### Your task
Every line of the data that contains the string "scene" must be copied.
=== Records shown ===
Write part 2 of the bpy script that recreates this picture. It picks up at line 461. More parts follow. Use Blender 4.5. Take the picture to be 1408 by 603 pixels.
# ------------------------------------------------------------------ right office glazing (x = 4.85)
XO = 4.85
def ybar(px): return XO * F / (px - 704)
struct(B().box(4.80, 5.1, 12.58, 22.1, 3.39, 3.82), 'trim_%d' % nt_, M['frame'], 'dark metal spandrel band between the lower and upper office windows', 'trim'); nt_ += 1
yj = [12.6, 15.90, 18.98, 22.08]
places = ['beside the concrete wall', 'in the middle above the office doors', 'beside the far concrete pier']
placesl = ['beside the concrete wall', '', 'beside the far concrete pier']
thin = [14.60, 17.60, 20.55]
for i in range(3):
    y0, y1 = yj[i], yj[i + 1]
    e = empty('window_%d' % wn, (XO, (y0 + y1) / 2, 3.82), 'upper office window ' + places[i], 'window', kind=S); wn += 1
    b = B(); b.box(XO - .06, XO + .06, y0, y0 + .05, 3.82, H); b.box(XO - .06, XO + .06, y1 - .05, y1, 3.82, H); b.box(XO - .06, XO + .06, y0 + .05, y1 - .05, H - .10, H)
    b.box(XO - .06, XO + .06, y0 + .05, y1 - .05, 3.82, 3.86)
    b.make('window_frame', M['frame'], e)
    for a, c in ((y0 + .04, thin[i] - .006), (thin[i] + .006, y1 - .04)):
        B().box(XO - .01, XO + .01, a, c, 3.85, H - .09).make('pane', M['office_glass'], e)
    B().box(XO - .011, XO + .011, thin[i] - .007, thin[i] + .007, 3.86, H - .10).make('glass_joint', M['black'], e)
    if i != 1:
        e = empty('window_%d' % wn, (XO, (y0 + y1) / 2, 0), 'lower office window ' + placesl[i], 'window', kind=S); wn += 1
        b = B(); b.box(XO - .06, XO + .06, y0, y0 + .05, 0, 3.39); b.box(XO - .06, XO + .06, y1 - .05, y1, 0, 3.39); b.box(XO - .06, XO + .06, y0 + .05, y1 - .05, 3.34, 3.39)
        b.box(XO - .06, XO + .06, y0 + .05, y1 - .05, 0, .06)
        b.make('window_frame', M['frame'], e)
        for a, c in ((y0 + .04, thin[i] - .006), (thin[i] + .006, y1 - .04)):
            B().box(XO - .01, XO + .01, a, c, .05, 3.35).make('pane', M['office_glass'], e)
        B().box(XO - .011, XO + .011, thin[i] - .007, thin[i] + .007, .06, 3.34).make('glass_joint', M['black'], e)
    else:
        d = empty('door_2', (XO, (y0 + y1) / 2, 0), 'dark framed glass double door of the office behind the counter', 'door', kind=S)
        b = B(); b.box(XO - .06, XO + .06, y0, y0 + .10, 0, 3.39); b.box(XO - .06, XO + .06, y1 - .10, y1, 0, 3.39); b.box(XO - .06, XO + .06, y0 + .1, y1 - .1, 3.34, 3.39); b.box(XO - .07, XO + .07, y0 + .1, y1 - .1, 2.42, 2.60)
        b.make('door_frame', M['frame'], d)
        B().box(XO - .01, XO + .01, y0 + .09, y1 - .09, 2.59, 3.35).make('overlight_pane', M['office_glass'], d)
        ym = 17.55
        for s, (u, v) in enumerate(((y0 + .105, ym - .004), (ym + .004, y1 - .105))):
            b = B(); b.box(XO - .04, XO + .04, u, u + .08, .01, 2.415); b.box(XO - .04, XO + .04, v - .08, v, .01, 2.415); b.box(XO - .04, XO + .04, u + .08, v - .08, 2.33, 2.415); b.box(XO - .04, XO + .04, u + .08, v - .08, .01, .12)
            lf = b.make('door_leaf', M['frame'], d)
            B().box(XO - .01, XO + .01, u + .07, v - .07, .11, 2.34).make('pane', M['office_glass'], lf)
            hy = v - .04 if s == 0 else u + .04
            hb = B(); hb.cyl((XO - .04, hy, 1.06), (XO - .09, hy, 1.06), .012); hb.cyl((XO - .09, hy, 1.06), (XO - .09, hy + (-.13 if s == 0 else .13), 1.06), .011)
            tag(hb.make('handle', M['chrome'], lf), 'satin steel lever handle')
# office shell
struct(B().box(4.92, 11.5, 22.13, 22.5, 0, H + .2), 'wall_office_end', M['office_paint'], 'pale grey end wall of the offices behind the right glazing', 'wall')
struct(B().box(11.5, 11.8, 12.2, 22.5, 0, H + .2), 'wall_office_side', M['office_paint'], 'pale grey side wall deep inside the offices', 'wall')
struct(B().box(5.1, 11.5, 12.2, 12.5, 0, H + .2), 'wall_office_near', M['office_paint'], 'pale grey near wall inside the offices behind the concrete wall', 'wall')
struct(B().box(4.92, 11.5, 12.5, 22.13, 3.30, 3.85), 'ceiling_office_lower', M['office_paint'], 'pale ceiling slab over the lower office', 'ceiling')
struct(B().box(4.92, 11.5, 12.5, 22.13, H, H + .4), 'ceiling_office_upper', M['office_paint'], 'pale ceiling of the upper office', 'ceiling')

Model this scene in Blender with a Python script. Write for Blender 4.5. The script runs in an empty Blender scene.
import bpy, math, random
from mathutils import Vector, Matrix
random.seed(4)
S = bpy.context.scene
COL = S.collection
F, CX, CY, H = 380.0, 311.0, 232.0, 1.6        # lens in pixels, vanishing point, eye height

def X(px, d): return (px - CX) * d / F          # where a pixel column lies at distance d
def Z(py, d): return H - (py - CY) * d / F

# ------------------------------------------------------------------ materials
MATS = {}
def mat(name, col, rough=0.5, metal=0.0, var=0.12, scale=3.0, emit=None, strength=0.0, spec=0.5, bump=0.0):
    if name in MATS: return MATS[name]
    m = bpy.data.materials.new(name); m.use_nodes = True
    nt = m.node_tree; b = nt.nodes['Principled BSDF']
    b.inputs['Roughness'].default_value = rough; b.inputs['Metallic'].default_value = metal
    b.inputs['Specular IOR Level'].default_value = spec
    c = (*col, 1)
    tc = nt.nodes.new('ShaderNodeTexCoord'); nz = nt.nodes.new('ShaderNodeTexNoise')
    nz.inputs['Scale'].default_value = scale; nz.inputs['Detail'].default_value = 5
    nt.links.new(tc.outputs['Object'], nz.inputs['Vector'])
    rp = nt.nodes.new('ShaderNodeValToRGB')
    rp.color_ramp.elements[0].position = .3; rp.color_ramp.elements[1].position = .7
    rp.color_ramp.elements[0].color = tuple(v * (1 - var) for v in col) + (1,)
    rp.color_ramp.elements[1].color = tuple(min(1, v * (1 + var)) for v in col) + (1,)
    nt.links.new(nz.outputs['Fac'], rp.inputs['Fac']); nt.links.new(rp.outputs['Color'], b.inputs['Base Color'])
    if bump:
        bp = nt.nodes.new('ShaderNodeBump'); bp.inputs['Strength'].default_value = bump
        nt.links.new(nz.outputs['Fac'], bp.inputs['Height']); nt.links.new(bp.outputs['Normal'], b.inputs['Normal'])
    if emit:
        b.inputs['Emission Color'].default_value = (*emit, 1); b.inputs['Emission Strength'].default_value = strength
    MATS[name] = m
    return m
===
### Complete output
Model this scene in Blender with a Python script. Write for Blender 4.5. The script runs in an empty Blender scene.
S = bpy.context.scene